The success of the Infinity Project in Calgary demonstrates that this model can be successful for young people. 

In a HF4Y context, what kinds of housing are appropriate? 

A core principle of HF4Y is Youth Choice, Youth Voice, and Self-Determination. This principle emphasizes that young people should have a say as to what kind of housing they receive and where it is located. 

In a HF4Y program, independent living is typically considered the ideal outcome for all young people and is the preferred option for young people experiencing homelessness. However, the developmental needs of young people and local rental laws may present some challenges. For example, some jurisdictions do not allow landlords to rent to minors.

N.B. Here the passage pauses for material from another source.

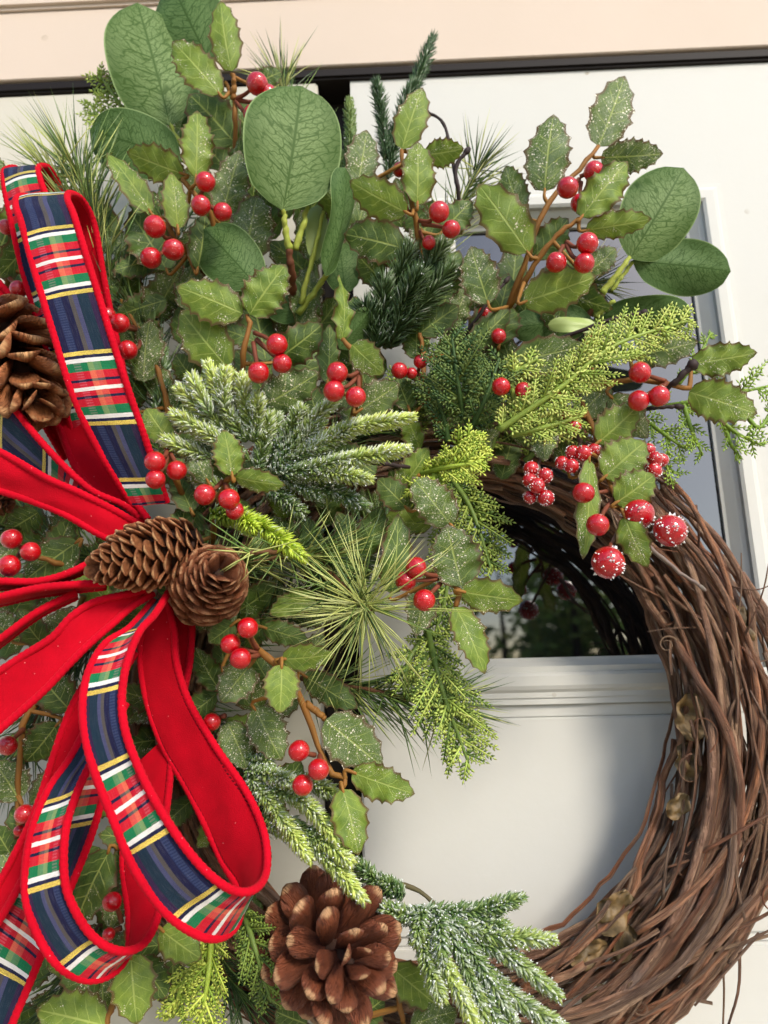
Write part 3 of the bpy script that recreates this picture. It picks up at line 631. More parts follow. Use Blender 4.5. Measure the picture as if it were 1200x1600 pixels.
holly('long drooping holly sprig right of the big ribbon loop', [
    ('g', 440, 1030, 522, 1022, 50, 12.4, .4, 14), ('g', 440, 1038, 437, 1114, 64, 12.8, .4, -10), ('d', 410, 980, 482, 1002, 44, 10, .2), ('d', 474, 1055, 558, 1106, 54, 9.6, .2, 6), ('s', 508, 1124, 597, 1196, 88, 11.2, .3, 6), ('g', 549, 1206, 647, 1240, 62, 11.6, .4, 10), ('g', 535, 1232, 560, 1335, 64, 11.8, .4, -10),
    ('s', 398, 1105, 440, 1188, 70, 10, .2, 5), ('s', 355, 1128, 386, 1202, 62, 9.4, .2), ('s', 392, 1038, 345, 1097, 66, 11, .2, 6), ('d', 366, 974, 326, 1004, 46, 10.4, .2), ('d', 352, 1050, 392, 1104, 40, 9.4), ('d', 430, 1240, 470, 1190, 60, 8.8), ('d', 440, 1300, 410, 1240, 56, 8.4)],
    [(387, 981, 16.5, 13.8, (402, 1014, 12)), (360, 1006, 16, 13.4, (402, 1020, 12)), (376, 1029, 17, 13.8, (404, 1024, 12)), (331, 1128, 14, 10.2, (352, 1118, 10)), (467, 1173, 17, 13, (492, 1180, 11.2)), (498, 1202, 17, 13.2, (500, 1180, 11.2)), (473, 1227, 16.5, 12.8, (498, 1192, 11.2))],
    [[(380, 980, 10), (402, 1015, 11.8), (440, 1045, 12), (470, 1090, 11.6), (492, 1150, 11.2), (515, 1205, 11.2), (538, 1216, 11.4), (534, 1232, 11.5)], [(478, 1100, 11.5), (500, 1116, 11.3), (508, 1124, 11.2)]], (450, 1100))
holly('holly sprig at the upper middle beside the dark fir tips', [
    ('g', 628, 234, 660, 138, 58, 11.6, .4, -10), ('g', 652, 320, 652, 222, 60, 11.6, .3, 8), ('g', 664, 242, 724, 232, 48, 11, .3, 10), ('g', 636, 332, 547, 283, 68, 12, .4, -8), ('s', 560, 286, 573, 204, 60, 10, .2, 6), ('d', 690, 362, 737, 314, 54, 10.4, .2), ('d', 632, 388, 538, 366, 76, 10.2, .2, 6), ('d', 600, 440, 560, 400, 54, 8.6), ('d', 660, 360, 640, 330, 50, 9)],
    [(686, 331, 16.5, 12.8, (655, 345, 11)), (705, 358, 14.5, 12.2, (660, 350, 11)), (625, 265, 12, 10.6, (640, 300, 10.8)), (670, 379, 11, 11, (655, 360, 10.6)), (630, 325, 9, 11, (645, 330, 10.8))],
    [[(650, 480, 6), (655, 400, 9.5), (648, 335, 11), (632, 275, 11.2), (628, 234, 11.5)]], (650, 310))
holly('tall holly sprig with glittered leaves and berries standing against the door at right', [
    ('s', 935, 230, 976, 120, 74, 10.6, .4, 6), ('s', 851, 300, 865, 180, 78, 10.8, .3, -8), ('s', 938, 246, 1035, 240, 56, 10.4, .4, 10), ('g', 908, 340, 980, 253, 66, 11.8, .3, -8), ('g', 914, 360, 1017, 342, 48, 11.4, .4, 14), ('g', 826, 396, 748, 289, 80, 10.8, .3, 6), ('s', 815, 332, 790, 260, 52, 9.6, .2), ('d', 834, 402, 888, 342, 58, 9.4, .2), ('g', 817, 472, 930, 432, 76, 11.2, .3, 6), ('s', 764, 476, 736, 386, 68, 10.8, .3, -5), ('s', 920, 425, 962, 388, 44, 10), ('d', 780, 540, 800, 480, 50, 8.6)],
    [(887, 293, 17, 12.6, (905, 280, 11)), (928, 268, 16, 11.6, (906, 276, 11)), (906, 317, 14.5, 11.4, (908, 285, 11)), (918, 380, 17, 13, (885, 378, 11.4)), (913, 411, 16, 12.8, (885, 382, 11.4)), (869, 410, 16, 12.8, (880, 384, 11.4))],
    [[(780, 560, 6), (795, 480, 8.5), (820, 410, 10), (856, 318, 10.6), (905, 265, 10.6), (935, 228, 10.6)], [(795, 480, 8.5), (835, 415, 10.4), (870, 368, 11.2), (905, 342, 11.5)]], (860, 380))
holly('holly sprig reaching past the window frame at the right with three berries', [
    ('g', 1080, 568, 1182, 551, 58, 9.6, .4, 6), ('g', 1076, 612, 1182, 646, 74, 9.8, .4, -6), ('s', 994, 556, 1090, 534, 60, 8.8, .2, 4), ('s', 798, 566, 913, 540, 66, 9.6, .2, 4), ('s', 922, 528, 992, 512, 40, 8.8), ('s', 953, 618, 1012, 684, 58, 9.4, .2, 8), ('g', 934, 692, 997, 634, 66, 10.4, .3, 8), ('g', 944, 746, 1008, 690, 80, 10.8, .3, -6), ('g', 962, 786, 1022, 742, 70, 11.4, .4, 6), ('g', 976, 806, 1012, 886, 54, 11.4, .3, 10), ('g', 921, 716, 911, 872, 42, 11, .3, -24), ('s', 850, 656, 852, 720, 56, 9.8, .2), ('s', 952, 600, 894, 662, 58, 8.6, .2), ('d', 890, 740, 868, 680, 36, 8.6)],
    [(1000, 582, 17, 11.8, (1040, 596, 10)), (1030, 619, 16.5, 11.8, (1042, 598, 10)), (998, 626, 16.5, 11.6, (1038, 600, 10)), (912, 770, 17, 12.4, (948, 768, 10.6)), (934, 820, 18, 12.8, (958, 780, 10.6)), (783, 604, 14.5, 11, (800, 590, 9)), (817, 610, 13, 10.6, (800, 592, 9))],
    [[(800, 640, 6), (900, 610, 8.4), (990, 594, 9.6), (1040, 598, 10), (1076, 606, 9.8), (1080, 570, 9.6)], [(900, 610, 8.4), (930, 680, 9.6), (948, 745, 10.4), (970, 790, 11)]], (960, 640))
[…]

For these reasons, it is important for agencies to remove barriers for young people and strive to offer a range of housing options that are suitable for young people. 

In contexts where housing options and systems of supports are less developed, young people may be referred to other kinds of housing options (e.g., transitional housing) while remaining within a HF4Y program, as long as the following conditions are met: 

  • The young person has real options and makes an informed decision to participate in the alternative housing program.
  • They remain part of the Housing First program on the caseload of a HF4Y worker, even while residing in a housing program that comes with supports and potentially conditions (this is with the understanding and consent of the young person).
  • They are provided with support for accessing other kinds of housing – in particular, independent living – when they leave the program. In other words, they cannot lose their housing and supports when their tenure in the housing program ends.
  • There is a clear pathway for HF4Y clients to eventually move into and sustain independent living accommodations. 

Finally, emergency shelters should be the very last resort to housing young people due to the risks of exposure to trauma and exploitation in drug and sex trafficking.